For Ph.D. students, choosing a lab/advisor is way more important than choosing a department/school, because you are going to spend the next couple years with this one advisor. Even in the same department, students have drastically different experiences because of the differences among advisors. Make sure to have a personality fit before a research fit.

Lequn Geng, Ph.D. in Chemistry

“If wisdom’s ways you wisely seek, five things observe with care: to whom you speak, of whom you speak, and how, and why, and where.”- Caroline Ingalls

Ruth Li, Ph.D. in English and Education

Don’t try to teach yourself it all before you start. Take time before school starts to read what you want and really unwind. And remember, it’s supposed to be a challenge. Don’t feel like you have to know it all, you’ll be surrounded by incredible students and faculty, connect with them.

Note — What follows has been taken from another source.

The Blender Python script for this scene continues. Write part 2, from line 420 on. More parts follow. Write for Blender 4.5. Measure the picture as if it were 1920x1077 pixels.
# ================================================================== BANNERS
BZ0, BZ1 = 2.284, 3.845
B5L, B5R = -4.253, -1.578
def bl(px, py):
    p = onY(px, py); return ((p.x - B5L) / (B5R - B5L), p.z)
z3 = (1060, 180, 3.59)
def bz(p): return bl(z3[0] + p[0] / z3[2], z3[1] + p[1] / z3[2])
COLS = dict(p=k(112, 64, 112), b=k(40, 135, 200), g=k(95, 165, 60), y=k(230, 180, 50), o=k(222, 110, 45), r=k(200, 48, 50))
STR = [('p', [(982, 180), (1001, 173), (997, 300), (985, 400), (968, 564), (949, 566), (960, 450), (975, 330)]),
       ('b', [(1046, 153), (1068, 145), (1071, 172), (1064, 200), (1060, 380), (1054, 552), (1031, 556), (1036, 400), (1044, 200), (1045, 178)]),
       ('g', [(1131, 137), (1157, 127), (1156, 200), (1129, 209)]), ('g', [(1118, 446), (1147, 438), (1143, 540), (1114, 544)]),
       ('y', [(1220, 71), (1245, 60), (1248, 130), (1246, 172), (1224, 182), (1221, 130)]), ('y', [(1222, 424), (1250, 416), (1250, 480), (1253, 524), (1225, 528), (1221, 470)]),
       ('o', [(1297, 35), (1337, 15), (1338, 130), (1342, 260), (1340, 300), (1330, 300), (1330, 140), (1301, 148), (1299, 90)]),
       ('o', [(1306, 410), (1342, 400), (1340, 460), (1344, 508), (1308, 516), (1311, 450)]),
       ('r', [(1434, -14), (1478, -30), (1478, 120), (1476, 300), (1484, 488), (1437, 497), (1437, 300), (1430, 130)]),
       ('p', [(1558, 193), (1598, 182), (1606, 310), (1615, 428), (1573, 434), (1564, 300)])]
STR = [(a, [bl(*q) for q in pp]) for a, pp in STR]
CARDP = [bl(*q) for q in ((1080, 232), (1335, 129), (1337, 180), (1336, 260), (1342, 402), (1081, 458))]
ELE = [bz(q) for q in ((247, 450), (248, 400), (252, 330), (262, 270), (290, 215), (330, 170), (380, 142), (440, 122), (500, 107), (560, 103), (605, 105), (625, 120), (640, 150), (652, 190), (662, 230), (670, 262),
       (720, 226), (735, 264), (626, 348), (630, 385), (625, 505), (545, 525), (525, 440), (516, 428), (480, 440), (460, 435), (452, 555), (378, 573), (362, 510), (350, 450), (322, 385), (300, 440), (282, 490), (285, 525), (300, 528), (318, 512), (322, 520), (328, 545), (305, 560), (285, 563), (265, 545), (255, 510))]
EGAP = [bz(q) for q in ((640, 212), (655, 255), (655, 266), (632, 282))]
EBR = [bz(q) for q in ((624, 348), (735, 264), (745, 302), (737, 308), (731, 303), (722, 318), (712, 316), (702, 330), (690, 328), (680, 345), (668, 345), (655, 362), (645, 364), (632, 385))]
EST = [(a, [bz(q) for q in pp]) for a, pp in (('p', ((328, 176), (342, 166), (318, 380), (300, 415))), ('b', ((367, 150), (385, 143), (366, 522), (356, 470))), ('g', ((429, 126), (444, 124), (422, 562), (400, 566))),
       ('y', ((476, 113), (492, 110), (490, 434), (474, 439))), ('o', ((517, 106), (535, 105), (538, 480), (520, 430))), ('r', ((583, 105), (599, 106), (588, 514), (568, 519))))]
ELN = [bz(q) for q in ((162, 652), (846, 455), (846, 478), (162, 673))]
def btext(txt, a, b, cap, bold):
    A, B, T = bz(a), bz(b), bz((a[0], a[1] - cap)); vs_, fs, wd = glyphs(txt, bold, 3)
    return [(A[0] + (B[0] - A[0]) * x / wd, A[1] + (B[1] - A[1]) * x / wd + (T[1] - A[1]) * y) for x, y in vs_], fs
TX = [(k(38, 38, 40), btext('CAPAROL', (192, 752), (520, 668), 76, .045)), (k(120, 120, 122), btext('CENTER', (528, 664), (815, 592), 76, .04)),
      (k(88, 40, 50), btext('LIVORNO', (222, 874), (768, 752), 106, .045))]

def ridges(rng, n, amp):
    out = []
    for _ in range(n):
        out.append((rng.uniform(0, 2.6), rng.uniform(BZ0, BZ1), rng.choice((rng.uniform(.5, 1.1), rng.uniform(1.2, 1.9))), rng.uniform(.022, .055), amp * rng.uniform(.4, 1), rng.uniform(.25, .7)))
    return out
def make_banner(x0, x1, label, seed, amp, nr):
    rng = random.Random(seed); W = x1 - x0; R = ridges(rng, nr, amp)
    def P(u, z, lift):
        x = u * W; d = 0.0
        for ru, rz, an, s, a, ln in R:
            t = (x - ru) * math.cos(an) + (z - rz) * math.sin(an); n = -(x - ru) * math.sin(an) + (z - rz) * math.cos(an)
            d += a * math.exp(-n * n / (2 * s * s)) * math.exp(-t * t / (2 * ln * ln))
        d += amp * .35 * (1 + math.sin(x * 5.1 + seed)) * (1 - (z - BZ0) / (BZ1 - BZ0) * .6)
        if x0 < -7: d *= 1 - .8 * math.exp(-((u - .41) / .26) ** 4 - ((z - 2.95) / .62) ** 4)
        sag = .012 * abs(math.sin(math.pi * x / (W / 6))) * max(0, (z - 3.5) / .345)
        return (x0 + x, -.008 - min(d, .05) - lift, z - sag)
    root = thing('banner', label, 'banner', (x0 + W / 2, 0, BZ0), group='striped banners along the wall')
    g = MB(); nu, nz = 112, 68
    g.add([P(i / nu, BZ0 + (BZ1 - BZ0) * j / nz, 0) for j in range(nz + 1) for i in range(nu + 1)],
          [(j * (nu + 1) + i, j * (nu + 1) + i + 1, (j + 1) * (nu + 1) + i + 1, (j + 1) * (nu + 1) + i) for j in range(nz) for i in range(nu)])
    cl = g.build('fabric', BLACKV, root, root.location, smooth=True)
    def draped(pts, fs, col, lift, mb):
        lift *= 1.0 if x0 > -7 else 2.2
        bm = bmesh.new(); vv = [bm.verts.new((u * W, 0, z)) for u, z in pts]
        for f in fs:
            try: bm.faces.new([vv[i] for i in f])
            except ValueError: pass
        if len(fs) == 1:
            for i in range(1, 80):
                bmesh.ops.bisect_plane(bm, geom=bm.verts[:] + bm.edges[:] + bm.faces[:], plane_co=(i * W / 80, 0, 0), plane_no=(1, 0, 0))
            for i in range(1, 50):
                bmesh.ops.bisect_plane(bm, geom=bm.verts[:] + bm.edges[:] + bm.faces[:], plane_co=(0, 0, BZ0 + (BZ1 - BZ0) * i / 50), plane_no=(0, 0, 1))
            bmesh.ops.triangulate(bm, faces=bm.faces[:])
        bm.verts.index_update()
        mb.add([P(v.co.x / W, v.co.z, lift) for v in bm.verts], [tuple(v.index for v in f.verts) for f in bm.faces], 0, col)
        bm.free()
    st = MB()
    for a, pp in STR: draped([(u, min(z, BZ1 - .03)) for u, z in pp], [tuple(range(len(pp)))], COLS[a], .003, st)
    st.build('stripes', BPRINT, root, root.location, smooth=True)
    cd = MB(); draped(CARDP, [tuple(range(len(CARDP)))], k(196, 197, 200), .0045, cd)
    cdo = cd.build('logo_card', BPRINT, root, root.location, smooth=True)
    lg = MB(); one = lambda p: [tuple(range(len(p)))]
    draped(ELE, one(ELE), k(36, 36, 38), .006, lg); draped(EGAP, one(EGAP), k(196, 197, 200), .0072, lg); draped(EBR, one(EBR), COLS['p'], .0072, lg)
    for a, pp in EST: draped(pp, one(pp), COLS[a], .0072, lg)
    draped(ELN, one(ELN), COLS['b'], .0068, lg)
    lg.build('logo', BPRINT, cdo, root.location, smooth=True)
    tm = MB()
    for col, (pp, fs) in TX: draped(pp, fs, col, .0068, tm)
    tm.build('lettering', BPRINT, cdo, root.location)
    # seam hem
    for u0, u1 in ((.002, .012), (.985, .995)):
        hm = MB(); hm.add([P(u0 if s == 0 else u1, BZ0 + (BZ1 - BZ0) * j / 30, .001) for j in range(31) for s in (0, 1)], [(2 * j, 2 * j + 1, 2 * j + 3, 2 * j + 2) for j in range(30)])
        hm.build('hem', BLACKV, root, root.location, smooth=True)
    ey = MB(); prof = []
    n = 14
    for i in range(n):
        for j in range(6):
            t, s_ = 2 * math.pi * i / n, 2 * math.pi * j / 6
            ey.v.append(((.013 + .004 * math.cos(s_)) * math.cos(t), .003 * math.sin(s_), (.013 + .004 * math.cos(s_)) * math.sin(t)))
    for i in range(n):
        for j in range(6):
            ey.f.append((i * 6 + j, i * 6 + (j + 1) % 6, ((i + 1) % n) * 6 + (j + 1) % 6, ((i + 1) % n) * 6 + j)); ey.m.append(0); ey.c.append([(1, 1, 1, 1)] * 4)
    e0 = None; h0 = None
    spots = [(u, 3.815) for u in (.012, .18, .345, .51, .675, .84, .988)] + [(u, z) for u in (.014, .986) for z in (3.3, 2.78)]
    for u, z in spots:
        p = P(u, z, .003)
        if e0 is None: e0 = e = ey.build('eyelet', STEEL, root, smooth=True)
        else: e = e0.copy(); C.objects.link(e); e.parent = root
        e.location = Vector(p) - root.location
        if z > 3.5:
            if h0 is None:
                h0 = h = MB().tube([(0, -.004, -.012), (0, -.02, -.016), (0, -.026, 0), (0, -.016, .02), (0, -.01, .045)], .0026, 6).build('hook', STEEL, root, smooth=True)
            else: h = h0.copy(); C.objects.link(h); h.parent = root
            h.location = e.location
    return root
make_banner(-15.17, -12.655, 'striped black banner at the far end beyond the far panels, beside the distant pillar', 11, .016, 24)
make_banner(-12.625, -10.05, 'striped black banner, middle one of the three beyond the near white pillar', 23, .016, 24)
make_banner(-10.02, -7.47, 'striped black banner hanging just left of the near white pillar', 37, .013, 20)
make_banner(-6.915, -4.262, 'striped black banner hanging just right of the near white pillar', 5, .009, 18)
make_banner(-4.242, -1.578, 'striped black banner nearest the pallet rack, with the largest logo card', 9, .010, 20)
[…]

Robert Schultz, M.S. in Survey Methodology

Do not live where mostly undergraduate students live! Eat well, utilize fresh, healthy packaged foods (not frozen dinners) whenever needed. Take Vitamin supplements and exercise regularly. Do not feel bad about yourself because you had to be off for a day, a week, or even weeks due to illness. That happens to every Ph.D. student. Hang in there, check frequently with the advisor, and things will get sorted out.

Mijeong Kwon, Ph.D. in Management and Organizations

Short-term productivity is not the same as long-term productivity. When you get a Ph.D. you need to accomplish a lot in the 5+ years you’re here, but that isn’t the same thing as getting a lot done each and every week. Sometimes you just need to read the literature or think about your results. And taking time off is very beneficial to your long-term success too.